I am talking about Canadian Blue Bird Coach in Brant. A terrific entity, which had been in Brantford for some decades, has had to close its doors. It has relocated to the United States. GenFast, another long time solid employer in my community, has gone. Easton Coatings has gone. DURA Automotive is gone.
Yes, some jobs are being created. Wal-Mart, for instance, in my community, has decided to open 24 hours a day, seven days a week. Yes, there will be jobs created at Wal-Mart probably paying $8 or $9 an hour. That is fine enough but, for an individual trying to maintain or support his or her family, receiving an hourly wage of $9 an hour is not commensurate to having received $22 an hour a few months ago.
The answer from the government, I presume, is that it has done lots, that it has reduced the corporate tax rate and it has made provision for accelerating the capital cost allowance. Those measures are of some benefit but they are only of benefit to manufacturing entities that are yielding a significant profit. It is only of benefit to entitles that have the financial resources to buy new equipment or new technology, in which case the accelerated capital cost allowance provisions help.

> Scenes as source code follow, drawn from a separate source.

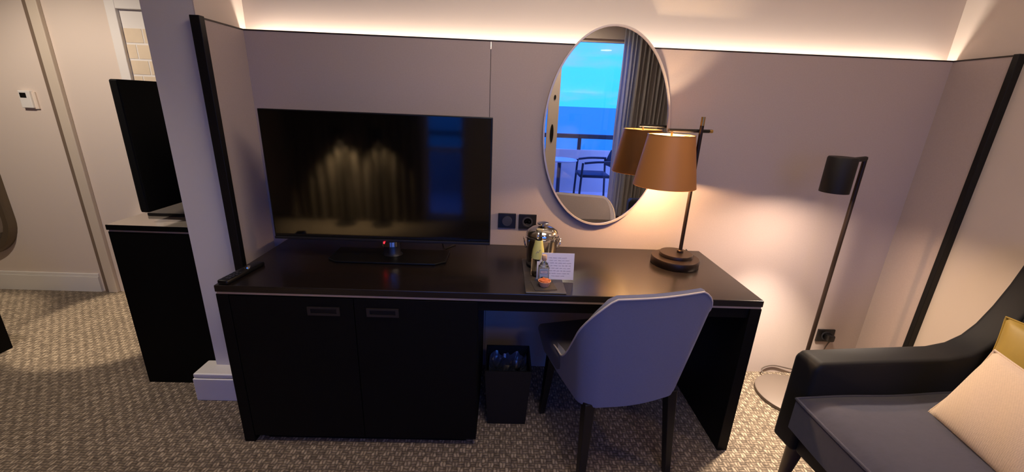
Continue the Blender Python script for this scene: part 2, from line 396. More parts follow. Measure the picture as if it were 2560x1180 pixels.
# window wall behind the camera
Y0, Y1 = -3.75, -3.60
HEAD = 2.262
bm = bmesh.new()
for a, b in ((-4.2, 0.13), (0.61, 0.95), (2.68, 3.42)): box(bm, a, b, Y0, Y1, 0, 2.46)
for a, b in ((0.13, 0.61), (0.95, 2.68)): box(bm, a, b, Y0, Y1, HEAD, 2.46)
struct('wall_window', bm, M_wall)
bm = bmesh.new()
for x0, x1 in ((0.95, 0.99), (1.655, 1.80), (2.64, 2.68)): box(bm, x0, x1, -3.70, -3.655, 0.0, HEAD, bev=0.004)
box(bm, 0.95, 2.68, -3.70, -3.655, HEAD-0.035, HEAD); box(bm, 0.95, 2.68, -3.70, -3.655, 0.0, 0.05)
w1 = struct('window_1', bm, M_frame)
for x0, x1 in ((0.99, 1.655), (1.80, 2.64)): link_bm('glass_pane', B(x0, x1, -3.680, -3.674, 0.05, HEAD-0.035), M_glass, w1)['kind'] = 'structure'
bm = bmesh.new(); lathe(bm, [(0.0, 0), (0.03, 0), (0.03, 0.012), (0.0, 0.012)], (0, 0, 0), 24, sx=0.75, sy=4.0)
bmesh.ops.rotate(bm, verts=bm.verts, cent=(0, 0, 0), matrix=Matrix.Rotation(PI/2, 3, 'X')); bmesh.ops.translate(bm, verts=bm.verts, vec=(1.725, -3.642, 1.09))
link_bm('door_pull', bm, M_blackedge, w1)['kind'] = 'structure'
bm = bmesh.new(); lathe(bm, [(0.0, 0), (0.014, 0), (0.014, 0.01), (0.0, 0.01)], (0, 0, 0), 20, sx=1.0, sy=2.2)
bmesh.ops.rotate(bm, verts=bm.verts, cent=(0, 0, 0), matrix=Matrix.Rotation(PI/2, 3, 'X')); bmesh.ops.translate(bm, verts=bm.verts, vec=(1.738, -3.644, 1.55))
link_bm('lock', bm, M_blackedge, w1)['kind'] = 'structure'
bm = bmesh.new()
for x0, x1 in ((0.13, 0.16), (0.57, 0.61)): box(bm, x0, x1, -3.70, -3.655, 0.0, HEAD)
box(bm, 0.13, 0.61, -3.70, -3.655, HEAD-0.035, HEAD); box(bm, 0.13, 0.61, -3.70, -3.655, 0, 0.05); box(bm, 0.13, 0.61, -3.70, -3.655, 0.86, 0.90)
w2 = struct('window_2', bm, M_frame)
link_bm('glass_pane', B(0.16, 0.57, -3.680, -3.674, 0.05, HEAD-0.035), M_glass, w2)['kind'] = 'structure'

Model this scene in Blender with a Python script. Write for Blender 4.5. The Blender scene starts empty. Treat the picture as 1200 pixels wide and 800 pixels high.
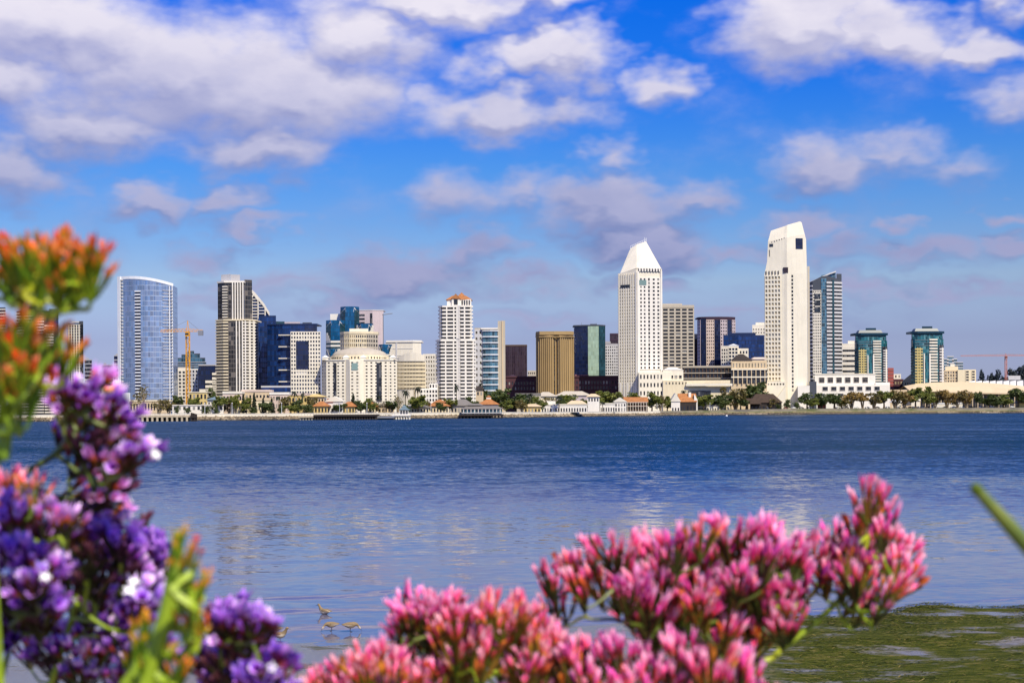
import bpy, math, random
from mathutils import Vector, Matrix, noise
R = math.radians
random.seed(7)
C = bpy.context.scene.collection
sc = bpy.context.scene

# ------------------------------------------------------------------ camera
F = 1667.0          # focal length in photo pixels (1200 wide)
CH = 4.0            # eye height above the water
YH = 481.5          # horizon row in the middle of the photo
ROLL = 0.005
cam_d = bpy.data.cameras.new('camera'); cam = bpy.data.objects.new('camera', cam_d); C.objects.link(cam)
cam.location = (0, 0, CH)
cam.rotation_euler = (R(90), ROLL, 0)
cam_d.sensor_width = 36.0; cam_d.lens = 36.0 * F / 1200.0
cam_d.shift_y = (YH - 400.0) / 1200.0
cam_d.clip_start = 0.05; cam_d.clip_end = 60000
cam_d.dof.use_dof = True; cam_d.dof.focus_distance = 600.0; cam_d.dof.aperture_fstop = 14.0
sc.camera = cam

def W(px, py, Y):
    dx = px - 600.0; dy = py - YH
    x = dx * math.cos(ROLL) - dy * math.sin(ROLL)
    y = dx * math.sin(ROLL) + dy * math.cos(ROLL)
    return Vector((x / F * Y, Y, CH - y / F * Y))

# ------------------------------------------------------------------ light
SUN_EL, SUN_AZ = 49.0, 30.0            # azimuth: degrees to the right of straight behind the camera
sd = Vector((math.sin(R(SUN_AZ)) * math.cos(R(SUN_EL)), -math.cos(R(SUN_AZ)) * math.cos(R(SUN_EL)), math.sin(R(SUN_EL))))
sun_d = bpy.data.lights.new('sun', 'SUN'); sun = bpy.data.objects.new('sun', sun_d); C.objects.link(sun)
sun_d.energy = 4.6; sun_d.angle = R(0.5); sun_d.color = (1.0, 0.90, 0.71)
sun.rotation_euler = sd.to_track_quat('Z', 'Y').to_euler(); sun.location = (30, -30, 60)
sc.view_settings.view_transform = 'Standard'; sc.view_settings.look = 'None'
sc.view_settings.exposure = 0.24; sc.view_settings.gamma = 1.0; sc.view_settings.use_curve_mapping = False
sc.cycles.use_denoising = True
sc.cycles.max_bounces = 6; sc.cycles.diffuse_bounces = 2; sc.cycles.glossy_bounces = 3; sc.cycles.transmission_bounces = 3
sc.cycles.caustics_reflective = False; sc.cycles.caustics_refractive = False

# ------------------------------------------------------------------ sky with clouds (by direction)
world = bpy.data.worlds.new('World'); sc.world = world; world.use_nodes = True
class NT:
    """small helper for wiring node trees"""
    def __init__(s, tree): s.t = tree; s.t.nodes.clear()
    def n(s, typ, **kw):
        nd = s.t.nodes.new(typ)
        for k, v in kw.items(): setattr(nd, k, v)
        return nd
    def put(s, sock, v):
        if hasattr(v, 'is_output'): s.t.links.new(v, sock)
        elif v is not None: sock.default_value = v
    def math(s, op, a, b=None, c=None, clamp=False):
        nd = s.n('ShaderNodeMath', operation=op, use_clamp=clamp)
        for i, v in enumerate((a, b, c)): s.put(nd.inputs[i], v)
        return nd.outputs[0]
    def vmath(s, op, a, b=None, c=None):
        nd = s.n('ShaderNodeVectorMath', operation=op)
        for i, v in enumerate((a, b, c)): s.put(nd.inputs[i], v)
        return nd.outputs['Value'] if op in ('LENGTH', 'DOT_PRODUCT', 'DISTANCE') else nd.outputs[0]
    def mix(s, f, a, b, blend='MIX'):
        nd = s.n('ShaderNodeMix', data_type='RGBA', blend_type=blend)
        s.put(nd.inputs[0], f); s.put(nd.inputs[6], a); s.put(nd.inputs[7], b)
        return nd.outputs[2]
    def fmix(s, f, a, b):
        nd = s.n('ShaderNodeMix', data_type='FLOAT')
        s.put(nd.inputs[0], f); s.put(nd.inputs[2], a); s.put(nd.inputs[3], b)
        return nd.outputs[0]
    def mapr(s, v, a, b, c=0.0, d=1.0, smooth=False):
        nd = s.n('ShaderNodeMapRange', interpolation_type='SMOOTHSTEP' if smooth else 'LINEAR')
        for i, x in enumerate((v, a, b, c, d)): s.put(nd.inputs[i], x)
        return nd.outputs[0]
    def ramp(s, v, stops, interp='LINEAR'):
        nd = s.n('ShaderNodeValToRGB'); nd.color_ramp.interpolation = interp
        e = nd.color_ramp.elements
        while len(e) < len(stops): e.new(0.5)
        for el, (p, c) in zip(e, stops): el.position = p; el.color = (*c, 1) if len(c) == 3 else c
        s.put(nd.inputs[0], v); return nd.outputs[0]
    def noise(s, vec, scale, detail=4, rough=0.5, dist=0.0, col=False):
        nd = s.n('ShaderNodeTexNoise'); s.put(nd.inputs['Vector'], vec)
        nd.inputs['Scale'].default_value = scale; nd.inputs['Detail'].default_value = detail
        nd.inputs['Roughness'].default_value = rough; nd.inputs['Distortion'].default_value = dist
        return nd.outputs['Color' if col else 'Fac']

# cloud masses: centre and half-size in photo pixels (turned into azimuth / elevation angles), weight
BLOBS = [(60,55,190,70,1.0),(215,100,210,78,1.05),(345,115,165,75,1.0),(430,50,110,60,.95),(110,165,150,48,.85),(310,180,110,42,.9),
 (5,215,75,52,.85),(5,120,100,60,.9),(500,2,190,36,.95),(640,0,60,26,.8),(655,66,92,40,1.0),(590,132,112,40,1.0),(560,85,60,30,.6),(775,104,52,32,.78),
 (713,181,48,26,.62),(940,38,104,60,1.05),(1045,60,112,46,1.05),(1130,78,70,26,.9),(1190,18,40,36,.85),(1185,145,60,36,.62),
 (178,244,62,32,.9),(258,240,58,26,.75),(300,268,70,18,.7),(240,300,60,20,.68),(530,230,74,40,.6),(610,225,70,30,.6),(720,245,110,44,1.0),(825,240,70,32,.75),
 (755,285,100,34,1.0),(965,212,82,36,.76),(1050,190,84,30,.58),(1110,215,76,28,.52),(470,318,130,34,.85),(560,290,60,30,.8),(400,345,80,24,.7),
 (1065,308,96,22,.8),(1190,300,42,20,.8),(1060,273,30,14,.65),(1180,262,34,12,.65),(870,305,80,22,.65),(620,330,120,20,.6),(980,300,60,26,.6),
 (230,345,110,16,.5),(760,330,60,16,.6),(90,300,80,20,.5),(930,270,60,24,.7),(1000,345,120,18,.6),(330,330,150,22,.55),(640,372,240,16,.45),(880,372,200,14,.4),(1130,350,120,14,.55)]
nt = NT(world.node_tree)
tc = nt.n('ShaderNodeTexCoord')
sep = nt.n('ShaderNodeSeparateXYZ'); nt.put(sep.inputs[0], tc.outputs['Generated'])
az = nt.math('ARCTAN2', sep.outputs[0], sep.outputs[1])
el = nt.math('ARCSINE', sep.outputs[2])
comb = nt.n('ShaderNodeCombineXYZ'); nt.put(comb.inputs[0], az); nt.put(comb.inputs[1], el)
P0 = comb.outputs[0]                                       # (azimuth, elevation) in radians
low = nt.n('ShaderNodeCombineXYZ'); nt.put(low.inputs[0], az); nt.put(low.inputs[1], nt.math('MULTIPLY', el, 1.7))
PN = low.outputs[0]
wa = nt.noise(PN, 22, 3, .55, col=True)
P1 = nt.vmath('MULTIPLY_ADD', nt.vmath('SUBTRACT', wa, (.5, .5, .5)), (.085, .05, 0), P0)
def masses(vec):
    acc = None
    for (cx, cy, rx, ry, w) in BLOBS:
        a0 = math.atan2(cx - 600, F); e0 = math.atan2(YH - cy, F)
        sx, sy = F / rx / 1.25, F / ry / 1.25
        q = nt.vmath('MULTIPLY_ADD', vec, (sx, sy, 0), (-a0 * sx, -e0 * sy, 0))
        m = nt.mapr(nt.vmath('LENGTH', q), 1.0, 0.0, 0.0, w)
        acc = m if acc is None else nt.math('SMOOTH_MAX', acc, m, 0.12)
    return acc
acc0 = masses(P1); acc_up = masses(nt.vmath('ADD', P1, (.004, .0135, 0)))
# beyond the picture: drifting broken cloud all round
gen = nt.mapr(nt.noise(P0, 4.5, 3, .5), .46, .70, 0, .75)
out_m = nt.math('MAXIMUM', nt.mapr(nt.math('ABSOLUTE', az), .40, .62), nt.mapr(el, .30, .42))
acc = nt.math('MAXIMUM', acc0, nt.math('MULTIPLY', gen, out_m))
def fb(vec): return nt.noise(vec, 15, 7, .52)
n1 = fb(PN)
sunoff = nt.vmath('ADD', PN, (.006, .024, 0))
n2 = fb(sunoff)
dens = nt.math('ADD', acc, nt.math('MULTIPLY', nt.math('SUBTRACT', n1, .5), .85))
cov = nt.mapr(dens, .04, .68, smooth=True)
relief = nt.mapr(nt.math('SUBTRACT', n1, n2), -.16, .20)
thick = nt.mapr(dens, .35, 1.0)
hi = nt.mapr(el, .115, .27)
sky = nt.n('ShaderNodeTexSky', sky_type='NISHITA'); sky.sun_disc = False
sky.sun_elevation = R(SUN_EL); sky.sun_rotation = math.atan2(sd.x, sd.y); sky.altitude = 0; sky.air_density = 1.0; sky.dust_density = 0.6; sky.ozone_density = 2.2
hs = nt.n('ShaderNodeHueSaturation'); hs.inputs['Saturation'].default_value = 1.25; nt.put(hs.inputs['Color'], sky.outputs[0])
tint = nt.ramp(nt.mapr(el, 0.0, .30), [(.02, (.70, .77, 1.60)), (.083, (.62, .66, 1.25)), (.163, (.62, .60, 1.03)), (.30, (.88, .84, 1.06)), (.43, (.62, .80, 1.18)), (.557, (.40, .77, 1.32)), (.75, (.13, .64, 1.55)), (1.0, (.01, .58, 1.72))])
skyc = nt.mix(1.0, hs.outputs[0], tint, 'MULTIPLY')
lit = nt.mix(hi, (3.7, 3.7, 5.9, 1), (8.8, 8.3, 9.1, 1))
shd = nt.mix(hi, (1.7, 2.1, 4.5, 1), (4.0, 4.1, 6.6, 1))
ccol = nt.mix(nt.math('ADD', nt.math('MULTIPLY', relief, .45), nt.mapr(nt.math('SUBTRACT', acc0, acc_up), -.20, .16, 0, .70), None, True), shd, lit)
full = nt.mix(nt.math('MULTIPLY', cov, nt.fmix(hi, .86, .95)), skyc, ccol)
bg = nt.n('ShaderNodeBackground'); nt.put(bg.inputs[0], full); bg.inputs[1].default_value = 0.085
wo = nt.n('ShaderNodeOutputWorld'); nt.t.links.new(bg.outputs[0], wo.inputs[0])
world.cycles.sampling_method = 'MANUAL'; world.cycles.sample_map_resolution = 512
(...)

However, this is at a time when other countries are targeting their manufacturing industry and are providing direct incentives to manufacturing, such as in the United States where the state governments and the federal government are injecting billions into the manufacturing sector to preserve jobs and to preserve manufacturing entitles.
Again, does the Parliamentary Secretary to the Minister of Industry not recognize that there are hundreds of thousands of well-paying jobs that have been lost? What exactly is the government doing or intending to do to keep still with us those jobs that remain?